Open felipou opened 9 years ago

felipou commented 9 years ago

Attributes (columns) with type Object (encoded as JSON) can have their own attributes updated and node-orm won't detect the changes, and therefore won't update the database when save is called.

I can't think of an easy fix, from what I saw in the source code. :/ But I think this should be properly documented.

My work around is to copy the object value, update it, and assign it again with the new object.

kapouer commented 9 years ago

Please have a look at https://github.com/dresende/node-orm2/issues/517 Some documentation is missing here.

felipou commented 9 years ago

Great, thanks for the reference. Although it's a better solution than my workaround, shouldn't it be possible to come up with a more seamless solution? One that doesn't need a special function to update the attribute value?

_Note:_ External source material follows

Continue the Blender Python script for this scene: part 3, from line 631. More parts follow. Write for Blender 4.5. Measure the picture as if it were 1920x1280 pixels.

I mean, something that warns the managed instance that its object property was modified. I'm thinking of creating a generic package that offers managed objects that could solve this type of problem. I'm gonna give it a try and I'll post here when I have something.

kapouer commented 9 years ago

what we need is Object.observe, which is not available everywhere i think. Or is it ?

felipou commented 9 years ago

You're right, Object.observe would do it. But it will only be available on version 0.12 :(

fydo23 commented 8 years ago

For others looking for a quick fix, the copy idea suggested by @felipou worked well. Our character model was storing an array in it's skills attribute (an Object type). We added character.skills = character.skills.slice(); just before character.save();

Thanks for the help m8!

fydo23 commented 8 years ago

@kapouer, I think using set() is a workaround to the underlying issue. Things like array push() won't work with #517 . The fix should work on existing functions on objects regardless of their type.

I think a hash should somehow be leveraged to determine uniqueness of objects. For example, compute a hash after you fetch the object, re-compute the hash and compare before you save it. The frequency of two consecutive hashes clashing is pretty much 0. It may add overhead, but it'll save time on redundant SQL queries or having to preform a slice().